> DATA EXCERPT

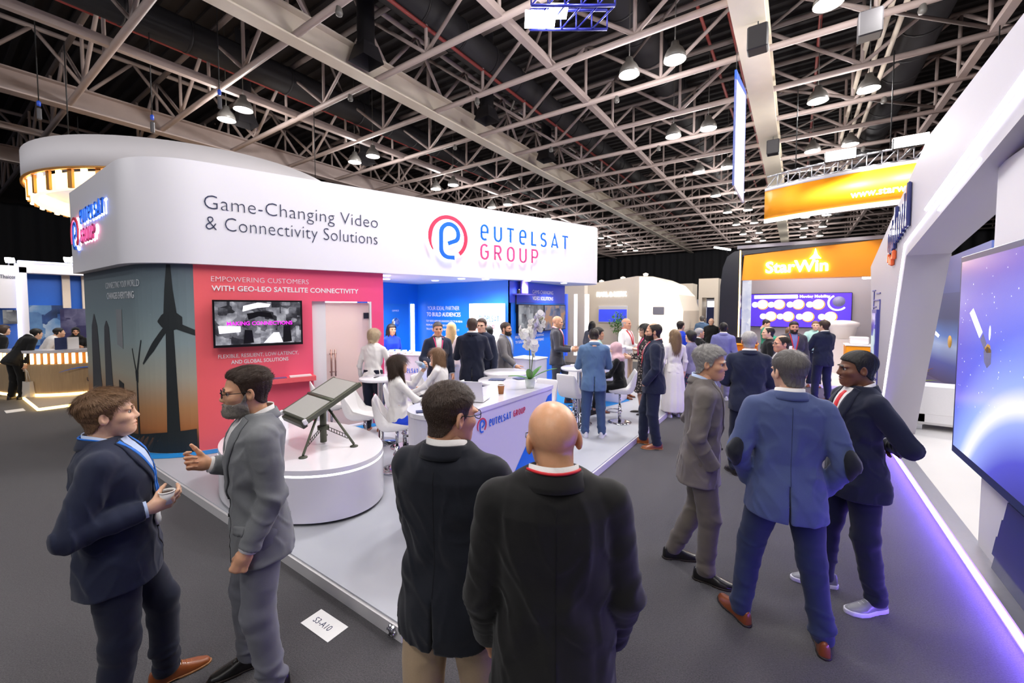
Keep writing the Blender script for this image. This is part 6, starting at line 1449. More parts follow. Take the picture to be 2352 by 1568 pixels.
# thin hanging banner over the aisle
hb = empty('hanging_sign', label='tall narrow white hanging banner with blue edge seen edge on', cat='banner'); sz([(10.28, 7.24), (10.32, 4.8), (12.31, 4.83), (12.24, 7.61)], -1.215, -1.185).build('banner_cloth', MATS['white_matte'], hb); sz([(10.28, 7.24), (10.32, 4.8), (10.36, 4.8), (10.32, 7.25)], -1.22, -1.18).build('blue_hem', M('hem_blue', '2A5AC8', rough=.5), hb); sz([(10.28, 7.24), (12.24, 7.61), (12.24, 7.50), (10.28, 7.05)], -1.218, -1.182).build('blue_field', MATS['hem_blue'], hb); sz([(12.2, 7.6), (12.31, 4.83), (12.35, 4.83), (12.28, 7.62)], -1.22, -1.18).build('blue_hem', MATS['hem_blue'], hb)
for y in (10.4, 12.1): MB().tube([(-1.2, y, 7.25 if y < 11 else 7.6), (-1.2, y, 8.2)], .008, 5).build('wire', MATS['cable'], hb)
# ================================================================== cream booth with a rounded end
cb = empty('cream_booth', label='cream booth with rounded bulging end beyond the white header', cat='booth'); M('cream', 'E8DCCB', rough=.5, var=.02); M('cream_glow', 'FFF0D8', emit=1.1, ecol=(1, .93, .82), var=0)
cpts = [(-7.3, 0), (-7.3, 3.08), (-5.1, 3.34), (-4.5, 3.30), (-3.95, 3.05), (-3.55, 2.6), (-3.38, 2.0), (-3.40, 1.3), (-3.65, .5), (-3.9, 0)]
sz_(cpts[::-1], 16.0, 19.).build('shell', MATS['cream'], cb); sz_([(x + .05 if x > -5 else x, z) for x, z in [(-5.0, .02), (-5.0, 3.30), (-4.5, 3.27), (-3.98, 3.02), (-3.6, 2.58), (-3.44, 2.0), (-3.46, 1.3), (-3.7, .5), (-3.95, .02)]][::-1], 15.97, 16.0).build('lit_end', MATS['cream_glow'], cb)
o = link('lettering', text_fit('KARL & MERK', 1.25, .17, .003, .02), MATS['lamp_glow'], cb); o.matrix_world = wall_matrix((-6.75, 15.99, 2.58), BX)
c_s = empty('wall_screen', label='blue and white wall screen on the cream booth', cat='screen'); MB().box((-6.05, 15.96, 1.85), (1.2, .06, .68), bev=.01).build('casing', MATS['white_gloss'], c_s); MB().box((-6.05, 15.925, 1.80), (1.16, .004, .50)).build('screen', M('blue_screen', '3A4AD8', emit=.8, var=.2, scale=3), c_s)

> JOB
Print the full listing exactly, dropping the pictures.

> SOLUTION
Keep writing the Blender script for this image. This is part 6, starting at line 1449. More parts follow. Take the picture to be 2352 by 1568 pixels.
# thin hanging banner over the aisle
hb = empty('hanging_sign', label='tall narrow white hanging banner with blue edge seen edge on', cat='banner'); sz([(10.28, 7.24), (10.32, 4.8), (12.31, 4.83), (12.24, 7.61)], -1.215, -1.185).build('banner_cloth', MATS['white_matte'], hb); sz([(10.28, 7.24), (10.32, 4.8), (10.36, 4.8), (10.32, 7.25)], -1.22, -1.18).build('blue_hem', M('hem_blue', '2A5AC8', rough=.5), hb); sz([(10.28, 7.24), (12.24, 7.61), (12.24, 7.50), (10.28, 7.05)], -1.218, -1.182).build('blue_field', MATS['hem_blue'], hb); sz([(12.2, 7.6), (12.31, 4.83), (12.35, 4.83), (12.28, 7.62)], -1.22, -1.18).build('blue_hem', MATS['hem_blue'], hb)
for y in (10.4, 12.1): MB().tube([(-1.2, y, 7.25 if y < 11 else 7.6), (-1.2, y, 8.2)], .008, 5).build('wire', MATS['cable'], hb)
# ================================================================== cream booth with a rounded end
cb = empty('cream_booth', label='cream booth with rounded bulging end beyond the white header', cat='booth'); M('cream', 'E8DCCB', rough=.5, var=.02); M('cream_glow', 'FFF0D8', emit=1.1, ecol=(1, .93, .82), var=0)
cpts = [(-7.3, 0), (-7.3, 3.08), (-5.1, 3.34), (-4.5, 3.30), (-3.95, 3.05), (-3.55, 2.6), (-3.38, 2.0), (-3.40, 1.3), (-3.65, .5), (-3.9, 0)]
sz_(cpts[::-1], 16.0, 19.).build('shell', MATS['cream'], cb); sz_([(x + .05 if x > -5 else x, z) for x, z in [(-5.0, .02), (-5.0, 3.30), (-4.5, 3.27), (-3.98, 3.02), (-3.6, 2.58), (-3.44, 2.0), (-3.46, 1.3), (-3.7, .5), (-3.95, .02)]][::-1], 15.97, 16.0).build('lit_end', MATS['cream_glow'], cb)
o = link('lettering', text_fit('KARL & MERK', 1.25, .17, .003, .02), MATS['lamp_glow'], cb); o.matrix_world = wall_matrix((-6.75, 15.99, 2.58), BX)
c_s = empty('wall_screen', label='blue and white wall screen on the cream booth', cat='screen'); MB().box((-6.05, 15.96, 1.85), (1.2, .06, .68), bev=.01).build('casing', MATS['white_gloss'], c_s); MB().box((-6.05, 15.925, 1.80), (1.16, .004, .50)).build('screen', M('blue_screen', '3A4AD8', emit=.8, var=.2, scale=3), c_s)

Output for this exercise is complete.